Renforcer les liens américano-pakistanais
Mais plus que son expérience politique, ce sont ses deux ans à la tête de la CIA qui pourraient lui être les plus utiles. Son bilan de directeur du renseignement américain a été largement salué et n’est sans doute pas étranger à sa nomination au poste de secrétaire d’État à la Défense. À son actif figure notamment la traque des responsables d'Al-Qaïda au Pakistan dont l’apothéose fut l’opération ayant conduit à la mort d'Oussama Ben Laden, le 1er mai dernier. Il avait auparavant soutenu l’utilisation de drones afin de cibler les responsables du réseau terroriste réfugiés au Pakistan
Lors de ses dernières semaines passées à la tête de à la CIA, Panetta s’est notamment battu pour faire des relations avec le Pakistan le dossier prioritaire de la politique étrangère américaine. Auditionné par le comité du Sénat aux services armés le 10 juin, il avait insisté sur le fait que les relations entretenues entre Américains et Pakistanais avaient beau être des plus complexes et des plus frustrantes, elles étaient aussi des plus importantes.

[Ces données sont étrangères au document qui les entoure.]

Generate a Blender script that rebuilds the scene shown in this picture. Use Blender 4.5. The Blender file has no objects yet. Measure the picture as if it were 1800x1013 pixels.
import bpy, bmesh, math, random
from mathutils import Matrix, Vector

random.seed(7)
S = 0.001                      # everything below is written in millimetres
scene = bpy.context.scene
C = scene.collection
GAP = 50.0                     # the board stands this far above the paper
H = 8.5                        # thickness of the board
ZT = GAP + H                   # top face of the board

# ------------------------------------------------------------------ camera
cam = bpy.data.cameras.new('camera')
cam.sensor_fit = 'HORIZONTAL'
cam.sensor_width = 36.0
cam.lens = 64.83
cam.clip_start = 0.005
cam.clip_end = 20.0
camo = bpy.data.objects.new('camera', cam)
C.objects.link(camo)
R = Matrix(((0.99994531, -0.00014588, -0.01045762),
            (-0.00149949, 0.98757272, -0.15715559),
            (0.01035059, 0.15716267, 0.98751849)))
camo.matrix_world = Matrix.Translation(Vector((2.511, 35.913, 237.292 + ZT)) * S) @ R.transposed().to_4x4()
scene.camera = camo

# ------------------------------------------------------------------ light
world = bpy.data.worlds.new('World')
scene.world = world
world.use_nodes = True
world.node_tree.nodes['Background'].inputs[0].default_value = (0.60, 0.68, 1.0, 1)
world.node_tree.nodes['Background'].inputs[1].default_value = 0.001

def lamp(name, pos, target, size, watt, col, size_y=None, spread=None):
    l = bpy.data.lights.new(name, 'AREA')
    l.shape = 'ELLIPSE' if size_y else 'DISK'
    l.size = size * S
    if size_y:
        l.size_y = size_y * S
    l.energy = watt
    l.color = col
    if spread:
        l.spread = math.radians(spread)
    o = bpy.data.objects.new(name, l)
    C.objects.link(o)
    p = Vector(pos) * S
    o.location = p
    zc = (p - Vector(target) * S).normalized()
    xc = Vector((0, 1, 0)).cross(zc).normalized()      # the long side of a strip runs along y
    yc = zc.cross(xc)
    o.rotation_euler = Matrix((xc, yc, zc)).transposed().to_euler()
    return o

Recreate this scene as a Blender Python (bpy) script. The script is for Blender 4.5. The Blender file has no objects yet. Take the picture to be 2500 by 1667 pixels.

Depuis le Pentagone, celui-ci devrait chercher à renforcer les liens entre l’armée américaine et les services de renseignements pakistanais que Washington accuse de complaisance - voire de complicité - avec les Taliban. Il devrait pour cela mettre à profit les rapports qu'il a tissés avec Ahmed Shuja Pasha, le directeur général de l'Inter-Services Intelligence (ISI), la principale branche des services secrets du Pakistan.
Reste à voir si ces contacts aboutiront aux résultats que le prédécesseur de Panetta, Robert Gates, n’a pas réussi à obtenir. "Si quelqu'un peut réussir à ce poste, c'est bien lui", assure toutefois Darrell West, interrogé par FRANCE 24.